Sign of more cash frittered away

After months of restraint Sandwell Council have buckled and decided resume collecting nice new shiny things with our money. This time it’s not a garish arcade masquerading as an arts centre or a four star US holiday for their chief exec but it is similar in its relative uselessness.

 

West Mids TPA logo Now we might assume that the usual way around is, you make a place nice and then you welcome people to the nice place with a nice sign.

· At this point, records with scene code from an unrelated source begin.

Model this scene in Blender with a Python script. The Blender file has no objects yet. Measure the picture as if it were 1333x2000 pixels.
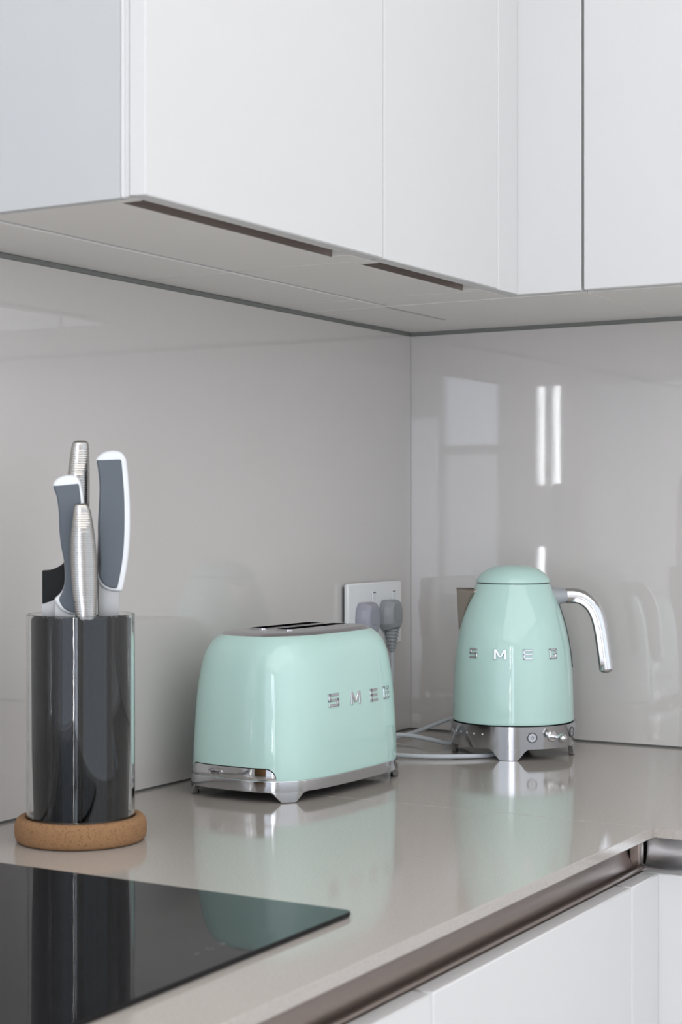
import bpy, bmesh, math, random
from mathutils import Vector, Matrix

random.seed(7)
SC = bpy.context.scene
COL = SC.collection
PI = math.pi
R = math.radians
T = 0.90                                   # worktop height above the floor

# ------------------------------------------------------------------ camera
CAM_YAW = 30.37
cam_d = bpy.data.cameras.new('camera')
cam = bpy.data.objects.new('camera', cam_d)
COL.objects.link(cam)
cam.location = (1.3145, -2.4705, T + 0.352)
cam.rotation_euler = (R(90), 0, R(CAM_YAW))
cam_d.sensor_fit = 'VERTICAL'
cam_d.sensor_height = 36.0
cam_d.lens = 36.0 * 3320.0 / 2000.0
cam_d.shift_y = 6.0 / 2000.0
cam_d.clip_start = 0.05
cam_d.dof.use_dof = True
cam_d.dof.focus_distance = 2.25
cam_d.dof.aperture_fstop = 9.0
SC.camera = cam

# ------------------------------------------------------------------ world, exposure
wd = bpy.data.worlds.new('world')
SC.world = wd
wd.use_nodes = True
wd.node_tree.nodes['Background'].inputs[0].default_value = (0.75, 0.86, 1.0, 1)
wd.node_tree.nodes['Background'].inputs[1].default_value = 1.0
SC.view_settings.view_transform = 'Standard'
SC.view_settings.look = 'None'
SC.view_settings.gamma = 1.0
SC.view_settings.use_curve_mapping = False
SC.view_settings.exposure = 0.15
SC.cycles.sample_clamp_indirect = 120.0

# ------------------------------------------------------------------ room size, window light and added fill
RX, RY, RH = 3.7, -5.2, 2.65               # far side wall, far back wall, ceiling height


def area(name, loc, rot, sx, sy, radiance, col):
    d = bpy.data.lights.new(name, 'AREA')
    d.shape = 'RECTANGLE'
    d.size, d.size_y = sx, sy
    d.energy = radiance * PI * sx * sy      # emitted radiance in display units
    d.color = col
    o = bpy.data.objects.new(name, d)
    o.location = loc
    o.rotation_euler = rot
    COL.objects.link(o)
    return o


# glazing of the room behind the camera: columns of panes (x0, x1, colour, [(z0, z1, radiance), ...])
SKY, HAZE = (0.95, 0.975, 1.0), (0.80, 0.86, 1.0)
GLAZING = [(0.05, 1.80, HAZE, [(0.05, 2.50, 0.75)]),
           (1.938, 1.986, SKY, [(0.10, 0.98, 58.0), (1.282, 2.45, 44.0)]),
           (2.020, 2.066, SKY, [(0.10, 1.10, 58.0), (1.398, 2.45, 44.0)]),
           (2.270, 2.580, HAZE, [(0.15, 1.56, 4.6), (1.60, 2.45, 8.0)]),
           (2.600, 2.790, HAZE, [(0.15, 1.75, 4.6)])]
for (x0, x1, col, panes) in GLAZING:
    for (z0, z1, rad) in panes:
        area('daylight_and_fill', ((x0 + x1) / 2, RY - 0.05, (z0 + z1) / 2), (R(90), 0, 0), x1 - x0, z1 - z0, rad, col)
SIDE_FILL = (-4.8, -0.6, 0.06, 2.50, 0.45)  # side fill panel added for soft light from the right; no window there
area('daylight_and_fill', (RX + 0.05, (SIDE_FILL[0] + SIDE_FILL[1]) / 2, (SIDE_FILL[2] + SIDE_FILL[3]) / 2), (R(90), 0, R(90)),
     SIDE_FILL[1] - SIDE_FILL[0], SIDE_FILL[3] - SIDE_FILL[2], SIDE_FILL[4], (1.0, 0.985, 0.97))
CEIL = (0.45, 3.60, -5.0, -0.45)            # soft fill panel added in place of ceiling downlights: x0, x1, y0, y1
area('ceiling_fill', ((CEIL[0] + CEIL[1]) / 2, (CEIL[2] + CEIL[3]) / 2, RH - 0.012), (0, 0, 0), CEIL[1] - CEIL[0], CEIL[3] - CEIL[2], 1.13, (1.0, 0.96, 0.918))


# ------------------------------------------------------------------ materials
def new_mat(name):
    m = bpy.data.materials.new(name)
    m.use_nodes = True
    return m, m.node_tree, m.node_tree.nodes['Principled BSDF']


def mat(name, col, rough=0.5, metal=0.0, ior=1.5, coat=0.0, noise=0.0, nscale=40.0, bump=0.0, bscale=200.0, stretch=None):
    m, nt, b = new_mat(name)
    b.inputs['Base Color'].default_value = (*col, 1)
    b.inputs['Roughness'].default_value = rough
    b.inputs['Metallic'].default_value = metal
    b.inputs['IOR'].default_value = ior
    b.inputs['Coat Weight'].default_value = coat
    b.inputs['Coat Roughness'].default_value = 0.03
    tc = nt.nodes.new('ShaderNodeTexCoord')
    mp = nt.nodes.new('ShaderNodeMapping')
    nt.links.new(tc.outputs['Object'], mp.inputs[0])
    if stretch:
        mp.inputs['Scale'].default_value = stretch
    if noise:
        n = nt.nodes.new('ShaderNodeTexNoise')
        n.inputs['Scale'].default_value = nscale
        n.inputs['Detail'].default_value = 4
        nt.links.new(mp.outputs[0], n.inputs['Vector'])
        mx = nt.nodes.new('ShaderNodeMix')
        mx.data_type = 'RGBA'
        mx.inputs[6].default_value = (*[max(0, c * (1 - noise)) for c in col], 1)
        mx.inputs[7].default_value = (*[min(1, c * (1 + noise)) for c in col], 1)
        nt.links.new(n.outputs[0], mx.inputs[0])
        nt.links.new(mx.outputs[2], b.inputs['Base Color'])
    if bump:
        n2 = nt.nodes.new('ShaderNodeTexNoise')
        n2.inputs['Scale'].default_value = bscale
        n2.inputs['Detail'].default_value = 3
        nt.links.new(mp.outputs[0], n2.inputs['Vector'])
        bp = nt.nodes.new('ShaderNodeBump')
        bp.inputs['Strength'].default_value = bump
        bp.inputs['Distance'].default_value = 0.001
        nt.links.new(n2.outputs[0], bp.inputs['Height'])
        nt.links.new(bp.outputs[0], b.inputs['Normal'])
    return m


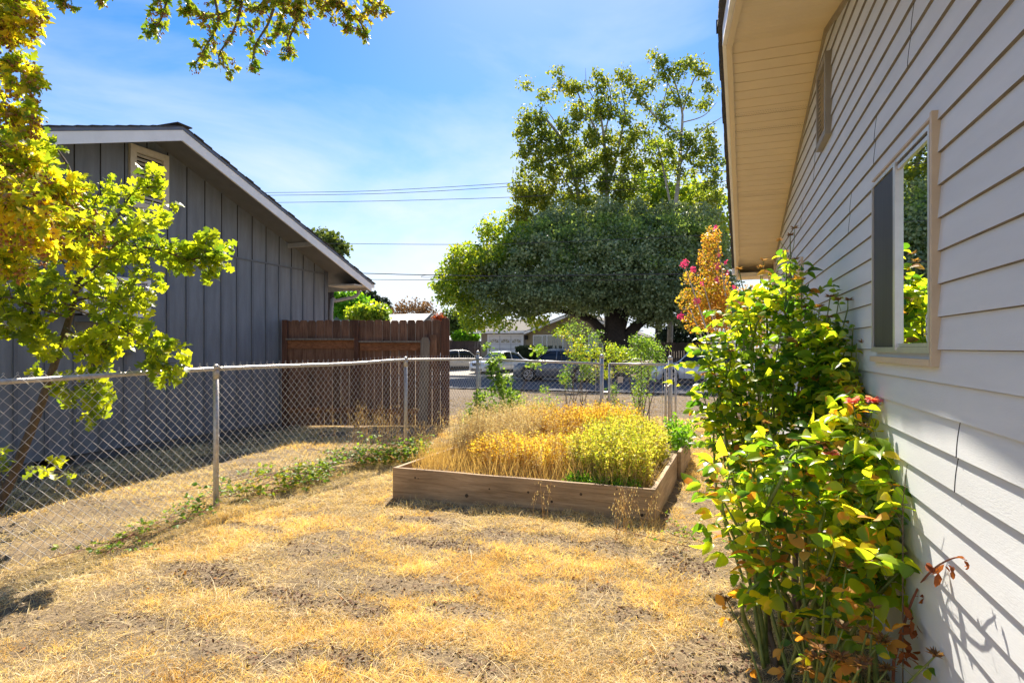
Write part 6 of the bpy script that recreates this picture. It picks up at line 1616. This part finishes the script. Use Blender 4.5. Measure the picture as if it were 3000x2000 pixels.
        for f in (.335, .535, .735): dl.tube([(f * Lc, s * (half(f * Lc) * .975 + .004), belt - .12), (f * Lc, s * (half(f * Lc) + .004), .6 * belt), (f * Lc, s * (half(f * Lc) * .99 + .004), gc + .12)], .006, 3)
        put(dl, 'door_gap', plast, root, False)
        for w in (xf, xr):
            ty = MB(); ty.tube([(w, s * (hw - .22), wr), (w, s * (hw - .20), wr), (w, s * (hw - .03), wr), (w, s * (hw - .01), wr)], [wr * .93, wr, wr, wr * .93], 28); to = put(ty, 'wheel', tyre, root)
            ri = MB(); ri.tube([(w, s * (hw - .012), wr), (w, s * (hw + .0), wr)], wr * .70, 24)
            rm_ = put(ri, 'rim_backing', plast, to, False)
            sp = MB(); sp.tube([(w + math.cos(q) * wr * .68, s * (hw + .008), wr + math.sin(q) * wr * .68) for q in np.linspace(0, 6.283, 25)], .016, 5)
            for q in range(10):
                a = q * math.pi / 5 + (.12 if q % 2 else -.12); sp.bar((w + .04 * math.cos(a), s * (hw + .012), wr + .04 * math.sin(a)), (w + wr * .66 * math.cos(a), s * (hw + .012), wr + wr * .66 * math.sin(a)), .03, .02, up=(0, s, 0))
            put(sp, 'rim', rimm, to, False)
            aw = MB(); aw.tube([(w, s * (hw - .45), wr), (w, s * (hw - .06), wr)], wr + .045, 24); put(aw, 'wheel_well', plast, root)
    gr2 = MB(); gr2.box((-.012, -hw * .42, hood * .62), (.04, hw * .42, hood * .86)); gr2.box((-.01, -hw * .6, gc + .03), (.06, hw * .6, gc + .16)); put(gr2, 'grille', plast, root, False)
    np_ = MB(); np_.box((-.03, -.26, hood * .48), (-.012, .26, hood * .60)); np_.box((Lc - .01, -.26, belt * .55), (Lc + .01, .26, belt * .70)); put(np_, 'number_plate', M_plast, root, False)
    return root
zs = -.232
p = atY(1497, 1080, 30.4)
car('parked_car', 'dark grey sport utility car parked at the far kerb left of the gate', p[0] + 2.4, 31.4, zs, 0, 4.75, 1.9, 1.72, (.16, .165, .175))
p = atY(1908, 1080, 30.4)
car('parked_car', 'white sport utility car parked at the far kerb, half behind the roses', p[0] + 2.4, 31.0, zs, 0, 4.8, 1.92, 1.74, (.70, .71, .73))
p = at(1425, 1060, 39)
car('parked_car', 'silver hatchback on the driveway with its nose to the street, before the garage', p[0] + .3, p[1] + 1.8, float(gz(p[0], p[1])) + .06, 66, 4.5, 1.76, 1.48, (.50, .53, .58), suv=False)
p = at(1340, 1060, 42)
car('parked_car', 'pale beige sedan on the driveway with its red tail lights showing, left of the hatchback', p[0] - .4, p[1] + 1.4, float(gz(p[0], p[1])) + .06, 222, 4.7, 1.78, 1.46, (.50, .47, .42), suv=False)
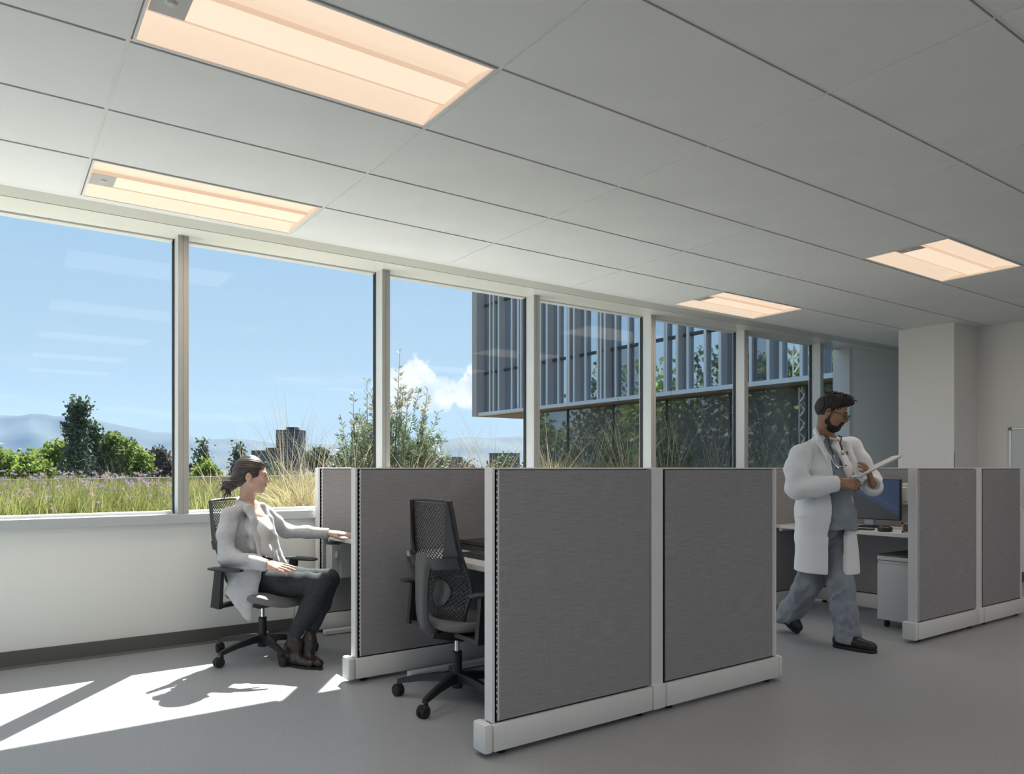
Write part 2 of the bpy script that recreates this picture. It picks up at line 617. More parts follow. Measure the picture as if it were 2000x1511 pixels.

Not in Sandwell where the tolerant residents are rather used to feeling sidelined in favour of the council’s attention grabbing, short-lived ideas and monuments that might superficially make the borough look better (well, at least in the opinion of the councillors, and perhaps Elton John...) without addressing the true needs of the locals.

 

 That’s right, this time the authority have spent someone’s salary on a 36ft long, 12ft high ‘Welcome to Sandwell’ sign.

 

According to the Express & Star:

 

“It is being created at Malthouse Engineering, in Hainge Road, Oldbury, where managing director Roy Taylor said: “This is about a wow factor.
“It’s about telling people we are Sandwell, we make steel and we are very good at it. We are solid people and the salt of the earth”.

 

That’s an awfully complicated message to expect a ‘welcome’ sign on a traffic island to communicate, and in fairness reads more like a clumsily veiled advert for Malthouse Engineering...

 

Welcome-to-sandwell The £30,000 sign will act as an unnecessarily costly cherry on the top of the astonishingly expensive Birchley Island cake. This ‘gateway’ was overhauled at a cost of £450,000 in, according to the paper, “a bid to make the borough appear more welcoming”. 

 

And unfortunately it is about appearances and, as one Express & Star commenter puts it, papering over the cracks. These are the finishing touches to a job that hasn’t been done, made worse by the fact that the borough has been hit by recession and all local authorities are struggling for cash and making redundancies.

 

Sandwell have always been the compulsive spenders of all the West Midlands regional authorities, but it’s things like this that really put the noses of hard-pressed local ratepayers out of joint.